Pioneers, Africans and Soccer Moms
8 June 2005
Two things came to my attention today. The first was an article that appeared in USA Today last week. Titled Tyson: ‘My whole life has been a waste’, the article laments the legacy that Mike Tyson has built to date. The second item involved the car chase that occupied much of Los Angeles today.
At one point news people were lamenting the suspect’s wasted situation. Their view said he was to commit suicide, be killed by police or spend the rest of his life in prison. No possibility existed for his life to ever mean anything again.
About the Tyson story, my friend Dan Miller asked the following questions:
- Is it possible to break this cycle of self-destruction?
- Can a person really draw a line in the sand and create a new start?
- Are some people predestined to lives of low self-esteem, and the accompanying self-defeating actions – or can we all make the choices each day that set the stage for a positive future?
- Is it possible to have tremendous disadvantages and still rise to health, wealth and success?
I plan to ask Dan for better answers than he gave in his most recent newsletter. Until those answers come, I want to share some thoughts.
We need to better understand the meaning of “a wasted life.” It’s not what so many people believe. John Piper’s book titled Don’t Waste Your Life offers this tip on the back cover:
I will tell you what a tragedy is. I will show you how to waste your life. Consider this story from the February 1998 Reader’s Digest: A couple ‘took early retirement from their jobs in the Northeast five years ago when he was 59 and she was 51. Now they live in Punta Gorda, Florida, where they cruise on their 30-foot trawler, play softball and collect shells…’ Picture them before Christ at the great day of judgment: ‘Look, Lord. See my shells.’ That is a tragedy.
Making the rounds recently has been one of those emails you are to forward to everyone you know. It reads variously as Ten (or in several of the emails I got, fifteen) Things God Won’t Ask:
- God won’t ask what kind of car you drove. He’ll ask how many people you drove who didn’t have transportation.
- God won’t ask the square footage of your house, He’ll ask how many people you welcomed into your home.
- God won’t ask about the clothes you had in your closet, He’ll ask how many you helped to clothe.
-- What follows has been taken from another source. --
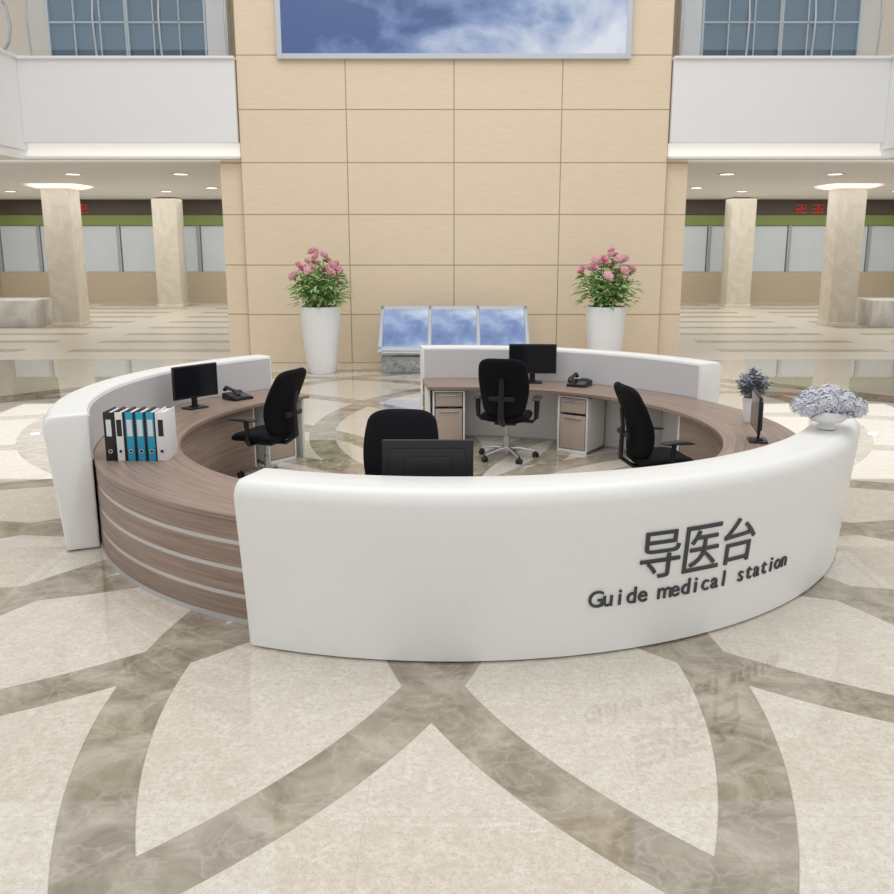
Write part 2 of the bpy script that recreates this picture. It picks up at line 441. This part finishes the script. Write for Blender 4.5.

- God won’t ask what your highest salary was. He’ll ask if you compromised your character to obtain it.
- God won’t ask what your job title was. He’ll ask if you performed your job to the best of our ability.
- God won’t ask how many friends you had. He’ll ask how many people to whom you were a friend.
- God won’t ask in what neighborhood you lived, He’ll ask how you treated your neighbors.
- God won’t ask about the color of your skin, He’ll ask about the content of your character.
- God won’t ask why it took you so long to seek Salvation. He’ll lovingly take you to your mansion in heaven, and not to the gates of Hell.
- God won’t have to ask how many people you forwarded this to, He already knows your decision.
When a pioneer family settled in the great unexplored West, they might go months without seeing others. Yet, they raised families. They grew. They lived. They loved. The African mother walking miles to get anything resembling fresh water for her children doesn’t know a life that is better than her’s. The soccer mom suffering from road rage and the fear that her son might not get to start in today’s game is certain no life is better (or more deserving) than her’s.
Piper concludes: “The wasted life is the life without a passion for the supremacy of God in all things for the joy of all peoples.” It’s rather easy to see that our station in life should not be the litmus test for determining whether our lives are wasted or of supreme service.